(Task to carry out) Omit all images, then repeat exactly the lines below from the one containing "Reconstruct this image" through the one containing "C = scn.collection", both ends included.

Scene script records
——
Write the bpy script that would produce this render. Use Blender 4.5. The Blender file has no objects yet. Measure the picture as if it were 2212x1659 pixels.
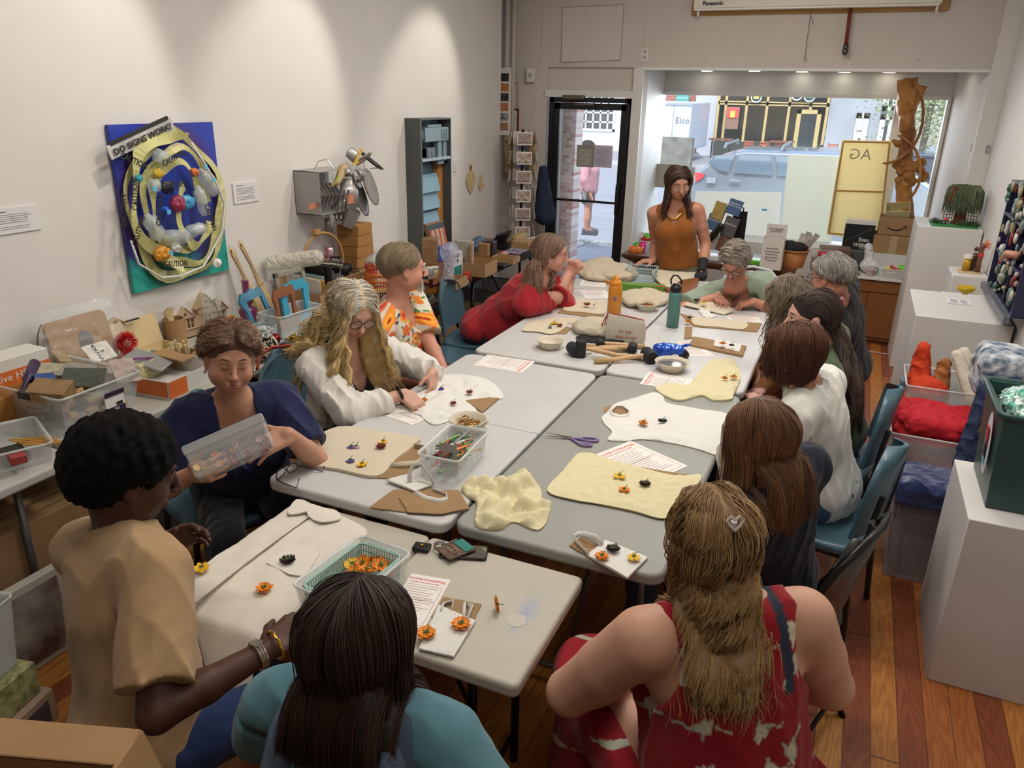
import bpy,bmesh,math,random,os
import numpy as np
from mathutils import Vector,Matrix,Euler,noise
from mathutils.geometry import delaunay_2d_cdt
random.seed(7);np.random.seed(7)
PI=math.pi;R=math.radians
sc=bpy.context.scene;COL=sc.collection
PP=(1106.,829.5);FPX=1640.;YAW,PITCH,ROLL,CH=.409,.362,.022,2.04
def cam_matrix():
 cy,sy,cp,sp,cr,sr=math.cos(YAW),math.sin(YAW),math.cos(PITCH),math.sin(PITCH),math.cos(ROLL),math.sin(ROLL)
 f=Vector((-sy*cp,cy*cp,-sp));r=Vector((cy,sy,0));u=r.cross(f)
 return Matrix((cr*r+sr*u,-sr*r+cr*u,-f)).transposed()
CM=cam_matrix()
cam_d=bpy.data.cameras.new('camera');cam=bpy.data.objects.new('camera',cam_d);COL.objects.link(cam)
cam.matrix_world=Matrix.Translation((0,0,CH))@CM.to_4x4()
cam_d.sensor_width=36;cam_d.lens=FPX/2212*36;cam_d.clip_start=.05;cam_d.clip_end=300
sc.camera=cam
def P(px,py,z=None,y=None,x=None):
 """point of the place seen at a pixel of the photograph, on a known plane"""
 d=CM@Vector((px-PP[0],-(py-PP[1]),-FPX))
 t=(z-CH)/d.z if z is not None else(y/d.y if y is not None else x/d.x)
 return Vector((0,0,CH))+d*t
def tag(o,label=None,cat=None,group=None,kind=None):
 if label:o['label']=label
 if cat:o['category']=cat
 if group:o['group']=group
 if kind:o['kind']=kind
 return o
def thing(name,label,cat,loc=(0,0,0),rz=0,group=None,rot=None):
 o=bpy.data.objects.new(name,None);COL.objects.link(o);o.empty_display_size=.05
 o.location=loc;o.rotation_euler=rot if rot else(0,0,rz)
 return tag(o,label,cat,group)
def dup(root,loc,rz=None,label=None,group=None,rot=None):
 r=root.copy();COL.objects.link(r);r.location=loc
 if rz is not None:r.rotation_euler=(0,0,rz)
 if rot is not None:r.rotation_euler=rot
 if label:r['label']=label
 if group:r['group']=group
 for ch in list(root.children):
  c=ch.copy();COL.objects.link(c);c.parent=r
  for g in list(ch.children):
   d=g.copy();COL.objects.link(d);d.parent=c
 return r
MATS={}
def nodes_of(m):
 m.use_nodes=True;nt=m.node_tree;return nt,nt.nodes,nt.links,nt.nodes['Principled BSDF']
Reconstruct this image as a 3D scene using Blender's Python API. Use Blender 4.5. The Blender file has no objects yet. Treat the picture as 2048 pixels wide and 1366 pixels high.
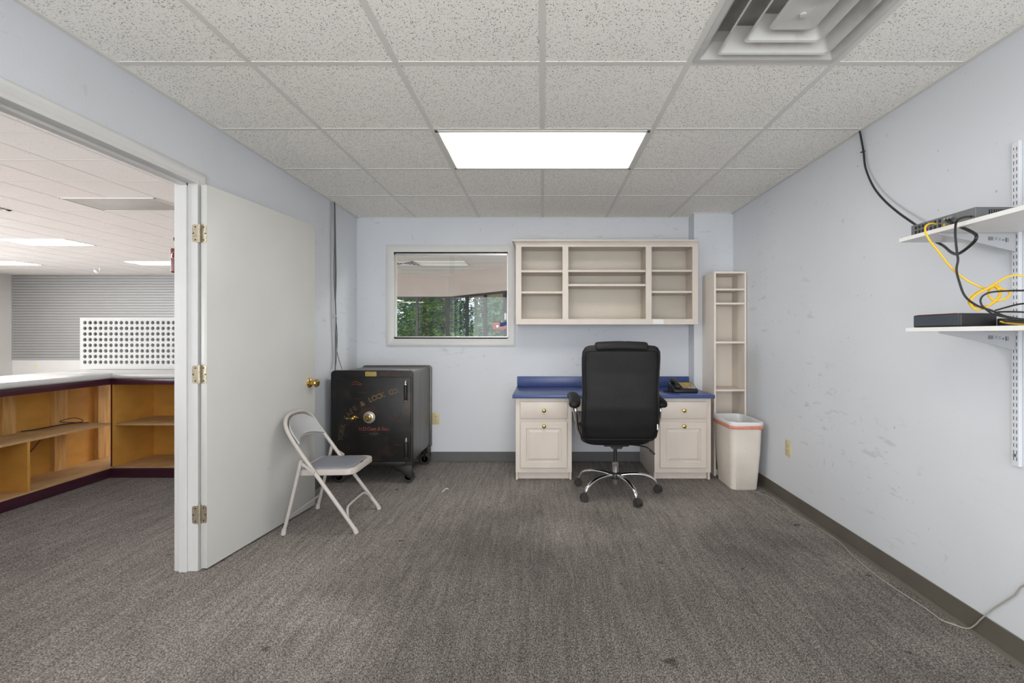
import bpy, bmesh, math, random
from mathutils import Vector, Matrix, noise
random.seed(7)
PI = math.pi
scn = bpy.context.scene
C = scn.collection

# ------------------------------------------------------------------ camera
cam_d = bpy.data.cameras.new('camera'); cam = bpy.data.objects.new('camera', cam_d); C.objects.link(cam)
cam.location = (0, 0, 1.215); cam.rotation_euler = (PI/2, 0, 0)
cam_d.sensor_width = 36; cam_d.lens = 919/2048*36
cam_d.shift_x = -61/2048; cam_d.shift_y = -12/2048
cam_d.clip_start = 0.02; cam_d.clip_end = 200
scn.camera = cam
# ------------------------------------------------------------------ world, exposure, lamp strengths
scn.view_settings.view_transform = 'Standard'; scn.view_settings.look = 'None'
scn.view_settings.gamma = 1; scn.view_settings.use_curve_mapping = False
scn.view_settings.exposure = 0.52
w = bpy.data.worlds.new('overcast_sky'); scn.world = w; w.use_nodes = True
bg = w.node_tree.nodes['Background']; bg.inputs[0].default_value = (.80, .88, 1, 1); bg.inputs[1].default_value = 1.8
OFFICE_LAMP = 9.0
SHOP_LAMP = 30.0
# fill lamps added to brighten both rooms, set in unseen window openings
def window_fill(name, w_, h_, loc, energy, col=(.95, .975, 1)):
    d = bpy.data.lights.new(name, 'AREA'); d.shape = 'RECTANGLE'; d.size = w_; d.size_y = h_; d.energy = energy; d.color = col
    o = bpy.data.objects.new(name, d); C.objects.link(o); o.location = loc; o.rotation_euler = (PI/2, 0, 0); return o
window_fill('office_fill', 3.1, 1.9, (0, -1.42, 1.15), 60, (1, .985, .955))
window_fill('showroom_fill', 4.1, 2.3, (-11.5, -3.12, 1.35), 560)
dl = window_fill('showroom_side_fill', 2.3, 10.5, (-15.12, 3.4, 1.40), 760); dl.rotation_euler = (0, -PI/2, 0)
window_fill('entrance_fill', 3.8, 2.3, (3.9, 4.40, 1.35), 330)

CX, CY, F, CZ = 1085.0, 671.0, 919.0, 1.215
def P(px, py, Y): return Vector(((px-CX)/F*Y, Y, CZ+(CY-py)/F*Y))
def XP(px, py, X):
    Y = X*F/(px-CX); return P(px, py, Y)
def XX(px, Y): return (px-CX)/F*Y
def ZZ(py, Y): return CZ+(CY-py)/F*Y

# ------------------------------------------------------------------ mesh helpers
class MB:
    def __init__(s): s.bm = bmesh.new(); s.mi = 0
    def _merge(s, b, mi=None):
        mi = s.mi if mi is None else mi
        for f in b.faces: f.material_index = mi
        me = bpy.data.meshes.new('t'); b.to_mesh(me); b.free(); s.bm.from_mesh(me); bpy.data.meshes.remove(me)
    def box(s, x0, x1, y0, y1, z0, z1, bev=0, seg=2, mi=None, mat=None):
        b = bmesh.new(); bmesh.ops.create_cube(b, size=1)
        for v in b.verts:
            v.co = Vector((x0+(v.co.x+.5)*(x1-x0), y0+(v.co.y+.5)*(y1-y0), z0+(v.co.z+.5)*(z1-z0)))
        if bev > 0:
            bmesh.ops.bevel(b, geom=b.edges[:]+b.verts[:], offset=bev, segments=seg, profile=.5, affect='EDGES')
        if mat is not None: bmesh.ops.transform(b, matrix=mat, verts=b.verts)
        s._merge(b, mi); return s
    def cyl(s, p0, p1, r0, r1=None, seg=20, mi=None, caps=True):
        r1 = r0 if r1 is None else r1
        p0 = Vector(p0); p1 = Vector(p1); d = p1-p0
        b = bmesh.new(); bmesh.ops.create_cone(b, cap_ends=caps, segments=seg, radius1=r0, radius2=r1, depth=d.length)
        m = Matrix.Translation((p0+p1)/2) @ d.to_track_quat('Z', 'Y').to_matrix().to_4x4()
        bmesh.ops.transform(b, matrix=m, verts=b.verts); s._merge(b, mi); return s
    def sph(s, c, r, sc=(1,1,1), seg=16, mi=None):
        b = bmesh.new(); bmesh.ops.create_uvsphere(b, u_segments=seg, v_segments=seg//2+2, radius=r)
        for v in b.verts: v.co = Vector((c[0]+v.co.x*sc[0], c[1]+v.co.y*sc[1], c[2]+v.co.z*sc[2]))
        s._merge(b, mi); return s
    def prism(s, poly, axis, a0, a1, bev=0, mi=None, seg=2):
        """poly: 2D points; axis 'x': (y,z), 'y': (x,z), 'z': (x,y)"""
        b = bmesh.new()
        def mk(p, a):
            return {'x': (a, p[0], p[1]), 'y': (p[0], a, p[1]), 'z': (p[0], p[1], a)}[axis]
        f0 = [b.verts.new(mk(p, a0)) for p in poly]; f1 = [b.verts.new(mk(p, a1)) for p in poly]
        n = len(poly)
        b.faces.new(f0); b.faces.new(f1[::-1])
        for i in range(n): b.faces.new((f0[i], f1[i], f1[(i+1) % n], f0[(i+1) % n]))
        bmesh.ops.recalc_face_normals(b, faces=b.faces)
        if bev > 0: bmesh.ops.bevel(b, geom=b.edges[:]+b.verts[:], offset=bev, segments=seg, profile=.5, affect='EDGES')
        s._merge(b, mi); return s
    def lathe(s, prof, c, axis=(0,0,1), seg=28, mi=None):
        """prof: (r, h) pairs along the axis"""
        b = bmesh.new(); q = Vector(axis).to_track_quat('Z', 'Y').to_matrix().to_4x4(); rings = []
        for r, h in prof:
            rings.append([b.verts.new((max(r, 1e-5)*math.cos(2*PI*i/seg), max(r, 1e-5)*math.sin(2*PI*i/seg), h)) for i in range(seg)])
        for a, c2 in zip(rings, rings[1:]):
            for i in range(seg): b.faces.new((a[i], a[(i+1) % seg], c2[(i+1) % seg], c2[i]))
        b.faces.new(rings[0][::-1]); b.faces.new(rings[-1])
        bmesh.ops.recalc_face_normals(b, faces=b.faces)
        bmesh.ops.transform(b, matrix=Matrix.Translation(Vector(c)) @ q, verts=b.verts); s._merge(b, mi); return s
    def tube(s, pts, r, seg=8, closed=False, smooth=6, mi=None, flat=None):
        pts = [Vector(p) for p in pts]
        if smooth: pts = crom(pts, smooth, closed)
        b = bmesh.new(); n = len(pts); rings = []
        rr = r if callable(r) else (lambda t: r)
        up = None
        for i, p in enumerate(pts):
            if closed: d = pts[(i+1) % n]-pts[i-1]
            else: d = pts[min(i+1, n-1)]-pts[max(i-1, 0)]
            d = d.normalized() if d.length > 1e-9 else Vector((0, 0, 1))
            if up is None:
                up = Vector((0, 0, 1)) if abs(d.z) < .9 else Vector((1, 0, 0))
            up = (up-d*up.dot(d))
            up = up.normalized() if up.length > 1e-6 else d.orthogonal().normalized()
            side = d.cross(up); R = rr(i/max(1, n-1))
            fa, fb = flat if flat else (1, 1)
            rings.append([b.verts.new(p+side*math.cos(2*PI*k/seg)*R*fa+up*math.sin(2*PI*k/seg)*R*fb) for k in range(seg)])
        for i in range(n if closed else n-1):
            a, c2 = rings[i], rings[(i+1) % n]
            for k in range(seg): b.faces.new((a[k], a[(k+1) % seg], c2[(k+1) % seg], c2[k]))
        if not closed: b.faces.new(rings[0]); b.faces.new(rings[-1])
        bmesh.ops.recalc_face_normals(b, faces=b.faces); s._merge(b, mi); return s
    def loft(s, rings, mi=None, cap=True):
        b = bmesh.new(); R = [[b.verts.new(p) for p in r] for r in rings]; n = len(R[0])
        for a, c2 in zip(R, R[1:]):
            for k in range(n): b.faces.new((a[k], a[(k+1) % n], c2[(k+1) % n], c2[k]))
        if cap: b.faces.new(R[0][::-1]); b.faces.new(R[-1])
        bmesh.ops.recalc_face_normals(b, faces=b.faces); s._merge(b, mi); return s
    def quads(s, vs, fs, mi=None):
        b = bmesh.new(); V = [b.verts.new(v) for v in vs]
        for f in fs: b.faces.new([V[i] for i in f])
        s._merge(b, mi); return s
    def build(s, name, mats, parent=None, smooth=True, angle=35):
        me = bpy.data.meshes.new(name)
        zs = [v.co for v in s.bm.verts]
        if parent is None:
            lo = Vector((min(v.x for v in zs), min(v.y for v in zs), min(v.z for v in zs)))
            hi = Vector((max(v.x for v in zs), max(v.y for v in zs), max(v.z for v in zs)))
            org = Vector(((lo.x+hi.x)/2, (lo.y+hi.y)/2, lo.z)); off = org
        else:
            off = Vector((0, 0, 0)); o = parent
            while o: off = off+o.location; o = o.parent
            org = Vector((0, 0, 0))
        for v in s.bm.verts: v.co -= off
        if smooth:
            for f in s.bm.faces: f.smooth = True
            for e in s.bm.edges:
                if len(e.link_faces) == 2:
                    if e.calc_face_angle(0) > math.radians(angle): e.smooth = False
                else: e.smooth = False
        s.bm.to_mesh(me); s.bm.free()
        for m in (mats if isinstance(mats, (list, tuple)) else [mats]): me.materials.append(m)
        o = bpy.data.objects.new(name, me); C.objects.link(o); o.location = org
        if parent: o.parent = parent
        return o
def crom(pts, k, closed=False):
    out = []; n = len(pts)
    rng = range(n) if closed else range(n-1)
    for i in rng:
        if closed: p0, p1, p2, p3 = pts[i-1], pts[i], pts[(i+1) % n], pts[(i+2) % n]
        else: p0, p1, p2, p3 = pts[max(i-1, 0)], pts[i], pts[i+1], pts[min(i+2, n-1)]
        for j in range(k):
            t = j/k
            out.append(.5*((2*p1)+(p2-p0)*t+(2*p0-5*p1+4*p2-p3)*t*t+(3*p1-p0-3*p2+p3)*t**3))
    if not closed: out.append(pts[-1])
    return out
def thing(name, label, cat, loc, group=None):
    o = bpy.data.objects.new(name, None); C.objects.link(o); o.location = loc; o.empty_display_size = .1
    return tag(o, label, cat, group)
def tag(o, label, cat, group=None, kind=None):
    o['label'] = label; o['category'] = cat
    if group: o['group'] = group
    if kind: o['kind'] = kind
    return o
def struct(o): o['kind'] = 'structure'; return o
def copy_tree(o, parent=None):
    c = o.copy(); C.objects.link(c)
    if parent is not None: c.parent = parent
    for ch in [x for x in bpy.data.objects if x.parent == o]: copy_tree(ch, c)
    return c
def text_mesh(body, size, mat, parent, M, name='lettering', extr=.0006, align='CENTER'):
    cu = bpy.data.curves.new('txt', 'FONT'); cu.body = body; cu.size = size; cu.extrude = extr; cu.align_x = align; cu.offset = size*.022
    ob = bpy.data.objects.new('txt', cu); C.objects.link(ob)
    dg = bpy.context.evaluated_depsgraph_get(); me = bpy.data.meshes.new_from_object(ob.evaluated_get(dg))
    bpy.data.objects.remove(ob); bpy.data.curves.remove(cu)
    me.transform(M); return me
def join_meshes(mes, name, mat, parent):
    b = MB()
    for m in mes: b.bm.from_mesh(m); bpy.data.meshes.remove(m)
    return b.build(name, mat, parent, smooth=False)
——
(Exercise result)
Reconstruct this image as a 3D scene using Blender's Python API. Use Blender 4.5. The Blender file has no objects yet. Treat the picture as 2048 pixels wide and 1366 pixels high.
import bpy, bmesh, math, random
from mathutils import Vector, Matrix, noise
random.seed(7)
PI = math.pi
scn = bpy.context.scene
C = scn.collection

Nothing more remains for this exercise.